### What is expected
Begin with the first line below and retype each line exactly through the line containing "random.seed(7)". Any pictures are to be left out.

### Given data
↓

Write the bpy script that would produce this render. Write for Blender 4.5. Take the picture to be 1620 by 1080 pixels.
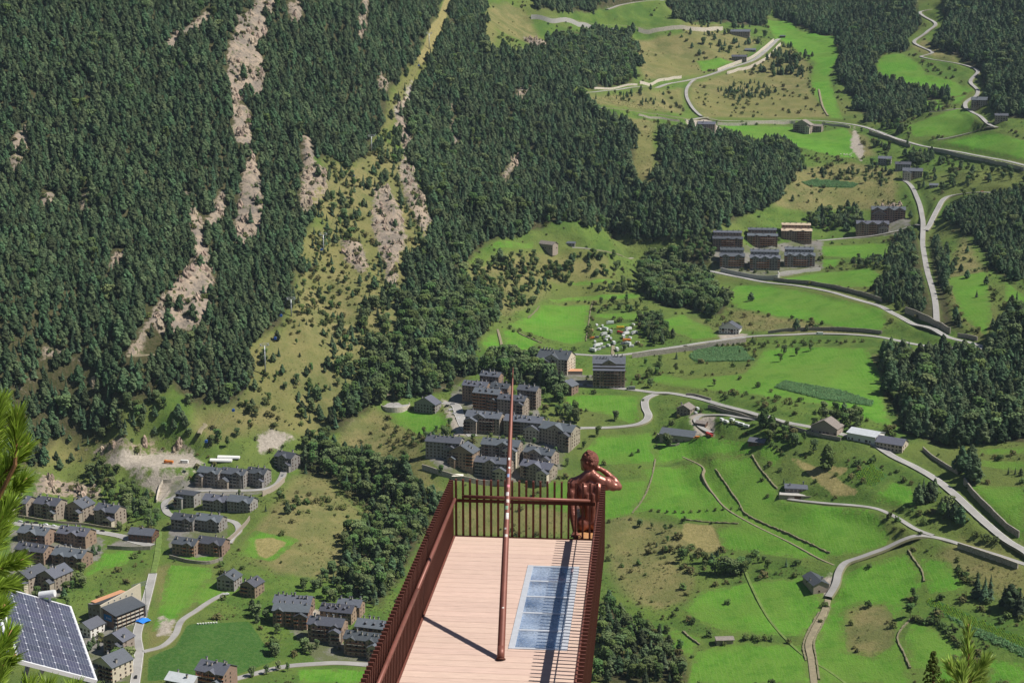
import bpy, bmesh, math, random
import numpy as np
from mathutils import Vector, Matrix, Euler

for o in list(bpy.data.objects):
    bpy.data.objects.remove(o)
scene = bpy.context.scene
COL = scene.collection
R = math.radians
rng = np.random.default_rng(7)
random.seed(7)

# ---------------------------------------------------------------- camera
FOC = 2500.0                                  # focal length in photo pixels (1620 wide)
PITCH = math.atan(540 / FOC)
CP, SP = math.cos(PITCH), math.sin(PITCH)
cam_data = bpy.data.cameras.new('camera')
cam_data.sensor_width = 36.0
cam_data.lens = 36.0 * FOC / 1620.0
cam_data.clip_start = 0.2
cam_data.clip_end = 20000
cam = bpy.data.objects.new('camera', cam_data)
cam.rotation_euler = (R(90) - PITCH, 0, 0)
COL.objects.link(cam)
scene.camera = cam

# ---------------------------------------------------------------- sky, sun, exposure
SUN_EL = R(53)
SUN_DIR = Vector((0.990, -0.139, 0)).normalized() * math.cos(SUN_EL) + Vector((0, 0, math.sin(SUN_EL)))
world = bpy.data.worlds.new('World')
scene.world = world
world.use_nodes = True
wn = world.node_tree
bg = wn.nodes['Background']
sky = wn.nodes.new('ShaderNodeTexSky')
sky.sky_type = 'NISHITA'
sky.sun_disc = False
sky.sun_elevation = SUN_EL
sky.sun_rotation = math.atan2(SUN_DIR.x, SUN_DIR.y)
sky.altitude = 1900
wn.links.new(sky.outputs[0], bg.inputs[0])
bg.inputs[1].default_value = 0.056
sun_data = bpy.data.lights.new('sun', 'SUN')
sun_data.energy = 5.0
sun_data.angle = R(0.53)
sun_data.color = (1.0, 0.945, 0.86)
sun = bpy.data.objects.new('sun', sun_data)
sun.rotation_euler = SUN_DIR.to_track_quat('Z', 'Y').to_euler()
COL.objects.link(sun)
vs = scene.view_settings
vs.view_transform = 'Standard'
vs.look = 'None'
vs.exposure = 0.3
vs.gamma = 1.0
vs.use_curve_mapping = False
scene.cycles.max_bounces = 6
scene.cycles.diffuse_bounces = 3
scene.cycles.glossy_bounces = 3
scene.cycles.transmission_bounces = 4
scene.cycles.transparent_max_bounces = 8
scene.cycles.volume_bounces = 0

# ---------------------------------------------------------------- helpers
def tag(o, label=None, cat=None, group=None, kind=None):
    if label: o['label'] = label
    if cat: o['category'] = cat
    if group: o['group'] = group
    if kind: o['kind'] = kind
    return o

def empty(name, loc, rz=0.0, scale=1.0):
    o = bpy.data.objects.new(name, None)
    o.location = loc
    o.rotation_euler = (0, 0, rz)
    o.scale = (scale, scale, scale)
    o.empty_display_size = 0.5
    COL.objects.link(o)
    return o

def put(name, me, parent=None, loc=None, rz=None, scale=None):
    o = bpy.data.objects.new(name, me)
    if parent is not None: o.parent = parent
    if loc is not None: o.location = loc
    if rz is not None: o.rotation_euler = (0, 0, rz)
    if scale is not None: o.scale = scale if hasattr(scale, '__len__') else (scale,) * 3
    COL.objects.link(o)
    return o

class MB:
    """collects faces, then becomes one mesh"""
    def __init__(s):
        s.v = []; s.f = []; s.m = []
    def face(s, pts, m=0):
        i = len(s.v)
        s.v.extend([tuple(p) for p in pts])
        s.f.append(tuple(range(i, i + len(pts)))); s.m.append(m)
    def box(s, x0, x1, y0, y1, z0, z1, m=0, M=None):
        p = [(x0,y0,z0),(x1,y0,z0),(x1,y1,z0),(x0,y1,z0),(x0,y0,z1),(x1,y0,z1),(x1,y1,z1),(x0,y1,z1)]
        if M is not None: p = [tuple(M @ Vector(q)) for q in p]
        i = len(s.v); s.v.extend(p)
        for q in ((0,3,2,1),(4,5,6,7),(0,1,5,4),(1,2,6,5),(2,3,7,6),(3,0,4,7)):
            s.f.append(tuple(i + k for k in q)); s.m.append(m)
    def prism(s, poly, axis, a, b, m=0):
        """poly: 2-D outline extruded along an axis ('x','y','z') from a to b"""
        n = len(poly)
        def P(u, w, t):
            return (t, u, w) if axis == 'x' else (u, t, w) if axis == 'y' else (u, w, t)
        i = len(s.v)
        s.v.extend([P(u, w, a) for u, w in poly] + [P(u, w, b) for u, w in poly])
        s.f.append(tuple(i + k for k in range(n))); s.m.append(m)
        s.f.append(tuple(i + n + k for k in reversed(range(n)))); s.m.append(m)
        for k in range(n):
            s.f.append((i + k, i + n + k, i + n + (k + 1) % n, i + (k + 1) % n)); s.m.append(m)
    def tube(s, p0, p1, r0, r1, n=8, m=0, caps=True):
        p0, p1 = Vector(p0), Vector(p1)
        d = (p1 - p0).normalized()
        u = d.orthogonal().normalized(); w = d.cross(u)
        i = len(s.v)
        for (p, r) in ((p0, r0), (p1, r1)):
            for k in range(n):
                a = 2 * math.pi * k / n
                s.v.append(tuple(p + r * (math.cos(a) * u + math.sin(a) * w)))
        for k in range(n):
            s.f.append((i + k, i + (k + 1) % n, i + n + (k + 1) % n, i + n + k)); s.m.append(m)
        if caps:
            s.f.append(tuple(i + k for k in reversed(range(n)))); s.m.append(m)
            s.f.append(tuple(i + n + k for k in range(n))); s.m.append(m)
    def mesh(s, name, mats, smooth=False, fix=True):
        me = bpy.data.meshes.new(name)
        me.from_pydata(s.v, [], s.f)
        for mt in (mats if isinstance(mats, (list, tuple)) else [mats]): me.materials.append(mt)
        if any(s.m): me.polygons.foreach_set('material_index', s.m)
        if fix:
            bm = bmesh.new(); bm.from_mesh(me)
            bmesh.ops.recalc_face_normals(bm, faces=bm.faces)
            bm.to_mesh(me); bm.free()
        if smooth: me.polygons.foreach_set('use_smooth', [True] * len(me.polygons))
        me.update()
        return me
    def build(s, name, mats, parent=None, loc=None, rz=None, smooth=False, fix=True):
        return put(name, s.mesh(name, mats, smooth, fix), parent, loc, rz)

# ---------------------------------------------------------------- materials
MATS = {}
def nodes_of(m):
    return m.node_tree.nodes, m.node_tree.links
def material(name, col, rough=0.8, metal=0.0, var=0.12, scale=1.5, bump=0.0, bscale=None, spec=0.3, island=0.0, objrand=0.0, stretch=None):
    """plain procedural surface: base colour broken up by two noises, optional bump and per-piece / per-object variation"""
    if name in MATS: return MATS[name]
    m = bpy.data.materials.new(name); m.use_nodes = True
    N, L = nodes_of(m)
    b = N['Principled BSDF']
    b.inputs['Roughness'].default_value = rough
    b.inputs['Metallic'].default_value = metal
    b.inputs['Specular IOR Level'].default_value = spec
    tc = N.new('ShaderNodeTexCoord')
    vec = tc.outputs['Object']
    if stretch:
        mp = N.new('ShaderNodeMapping'); mp.inputs['Scale'].default_value = stretch
        L.new(vec, mp.inputs[0]); vec = mp.outputs[0]
    n1 = N.new('ShaderNodeTexNoise'); n1.inputs['Scale'].default_value = scale; n1.inputs['Detail'].default_value = 6
    n1.inputs['Roughness'].default_value = 0.65
    L.new(vec, n1.inputs[0])
    mr = N.new('ShaderNodeMapRange'); mr.inputs[1].default_value = 0.25; mr.inputs[2].default_value = 0.75
    mr.inputs[3].default_value = 1 - var * 1.6; mr.inputs[4].default_value = 1 + var * 1.6
    L.new(n1.outputs[0], mr.inputs[0])
    fac = mr.outputs[0]
    def times(a, b_):
        q = N.new('ShaderNodeMath'); q.operation = 'MULTIPLY'; L.new(a, q.inputs[0]); L.new(b_, q.inputs[1]); return q.outputs[0]
    if island:
        g = N.new('ShaderNodeNewGeometry'); r_ = N.new('ShaderNodeMapRange')
        r_.inputs[3].default_value = 1 - island; r_.inputs[4].default_value = 1 + island
        L.new(g.outputs['Random Per Island'], r_.inputs[0]); fac = times(fac, r_.outputs[0])
    hs = N.new('ShaderNodeHueSaturation'); hs.inputs['Color'].default_value = (*col, 1)
    if objrand:
        oi = N.new('ShaderNodeObjectInfo'); r_ = N.new('ShaderNodeMapRange')
        r_.inputs[3].default_value = 1 - objrand; r_.inputs[4].default_value = 1 + objrand
        L.new(oi.outputs['Random'], r_.inputs[0]); fac = times(fac, r_.outputs[0])
        mm = N.new('ShaderNodeMath'); mm.operation = 'MULTIPLY'; mm.inputs[1].default_value = 7.31
        fr = N.new('ShaderNodeMath'); fr.operation = 'FRACT'
        L.new(oi.outputs['Random'], mm.inputs[0]); L.new(mm.outputs[0], fr.inputs[0])
        h_ = N.new('ShaderNodeMapRange'); h_.inputs[3].default_value = 0.5 - objrand * 0.10; h_.inputs[4].default_value = 0.5 + objrand * 0.07
        L.new(fr.outputs[0], h_.inputs[0]); L.new(h_.outputs[0], hs.inputs['Hue'])
    L.new(fac, hs.inputs['Value'])
    L.new(hs.outputs[0], b.inputs['Base Color'])
    if bump:
        n2 = N.new('ShaderNodeTexNoise'); n2.inputs['Scale'].default_value = bscale or scale * 6; n2.inputs['Detail'].default_value = 4
        L.new(vec, n2.inputs[0])
        bp = N.new('ShaderNodeBump'); bp.inputs['Strength'].default_value = bump; bp.inputs['Distance'].default_value = 0.1
        L.new(n2.outputs[0], bp.inputs['Height']); L.new(bp.outputs[0], b.inputs['Normal'])
    MATS[name] = m
    return m

# ================================================================ terrain
# camera at the origin (the lookout), +y looks up the valley, metres
def ray(px, py):
    u = (px - 810) / FOC; v = (540 - py) / FOC
    return np.array([u, CP + v * SP, -SP + v * CP])
# surveyed points of the valley: picture point + either its level below the lookout (z<0) or its distance (y>0)
SURVEY = [
 (0,1080,-440),(300,1080,-438),(600,1080,-438),(900,1080,-438),(1100,1060,-434),(1300,1060,-426),(1600,1060,-412),
 (0,900,-428),(200,900,-430),(430,900,-429),(600,900,-434),(760,900,-436),(960,900,-428),(1100,900,-420),(1300,900,-409),(1450,900,-398),(1610,900,-386),
 (40,827,-420),(350,850,-422),(480,800,-413),(600,800,-424),(1000,800,-408),(1100,780,-399),(1250,780,-386),(1400,780,-374),(1600,780,-362),
 (690,740,-396),(700,800,-420),(560,700,-404),(780,650,-377),(900,640,-372),(1000,680,-380),(1080,680,-372),(1200,680,-360),(1380,690,-353),(1550,680,-350),
 (1050,600,-362),(1200,600,-352),(1340,600,-345),(1500,600,-338),(880,570,-360),(960,600,-365),(870,500,-350),(1000,520,-350),(1300,480,-325),(1300,530,-336),(1500,500,-310),
 (1210,400,-318),(1210,440,-331),(1390,370,-300),(1000,420,-330),(900,400,-325),
 (100,720,-404),(300,730,-404),(450,700,-399),(-300,900,-430),(-300,720,-400),(1900,900,-365),(1900,600,-300),
 (0,560,1400),(0,300,1650),(0,0,1950),(200,600,1410),(200,400,1580),(200,200,1780),(200,0,1990),
 (400,600,1450),(400,400,1640),(400,200,1860),(400,0,2090),(550,600,1500),(550,400,1720),(550,200,1990),(550,0,2270),
 (680,500,1640),(680,400,1780),(680,200,2130),(680,0,2500),(800,420,1830),(800,300,2000),(800,150,2330),(800,30,2720),
 (930,330,1990),(950,200,2300),(950,100,2650),(950,20,2950),(1080,330,2040),(1100,200,2450),(1100,120,2750),(1100,50,2980),(1100,0,3200),
 (1210,250,2300),(1280,200,2500),(1250,120,2780),(1280,60,3050),(1300,0,3350),(1390,270,2260),(1400,200,2450),(1400,100,2750),(1400,0,3100),
 (1540,240,2250),(1600,260,2150),(1550,150,2550),(1550,0,2950),(1620,120,2450),(1500,330,2050),(1600,330,1950),(1500,400,1820),(1600,400,1780),
 (0,-170,2150),(400,-170,2320),(800,-170,3050),(1200,-170,3750),(1620,-170,3250),(-300,400,1500),(-300,0,1850),(1900,200,2200),(1900,0,2700)]
CPTS = []
for (px, py, q) in SURVEY:
    r = ray(px, py)
    CPTS.append(r * (q / r[2]) if q < 0 else r * (q / r[1]))
for x in (-500, 0, 500):
    CPTS += [np.array([x, y, z], float) for (y, z) in ((650, -436), (420, -372), (250, -270), (120, -150))]
CPTS += [np.array(p, float) for p in ((-900, 300, -150), (900, 300, -100), (0, -700, 150), (-2500, 2500, 700), (2600, 2600, 600), (0, 5200, 700))]
CPTS = np.array(CPTS)
def _tps(K):
    n = len(K); X = K[:, :2] / 1000.0
    d = np.linalg.norm(X[:, None] - X[None], axis=2)
    U = np.where(d > 0, d * d * np.log(np.maximum(d, 1e-9)), 0) + np.eye(n) * 2e-4
    P = np.c_[np.ones(n), X]
    A = np.block([[U, P], [P.T, np.zeros((3, 3))]])
    w = np.linalg.solve(A, np.r_[K[:, 2], 0, 0, 0])
    def f(x, y):
        s = x.shape; q = np.c_[x.ravel(), y.ravel()] / 1000.0
        out = np.empty(len(q))
        for a in range(0, len(q), 40000):
            c = q[a:a + 40000]
            dd = ((c[:, None] - X[None]) ** 2).sum(2)
            out[a:a + 40000] = (0.5 * dd * np.log(np.maximum(dd, 1e-12))) @ w[:n] + w[n] + c @ w[n + 1:]
        return out.reshape(s)
    return f
tps = _tps(CPTS)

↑

### Task result
Write the bpy script that would produce this render. Write for Blender 4.5. Take the picture to be 1620 by 1080 pixels.
import bpy, bmesh, math, random
import numpy as np
from mathutils import Vector, Matrix, Euler

for o in list(bpy.data.objects):
    bpy.data.objects.remove(o)
scene = bpy.context.scene
COL = scene.collection
R = math.radians
rng = np.random.default_rng(7)
random.seed(7)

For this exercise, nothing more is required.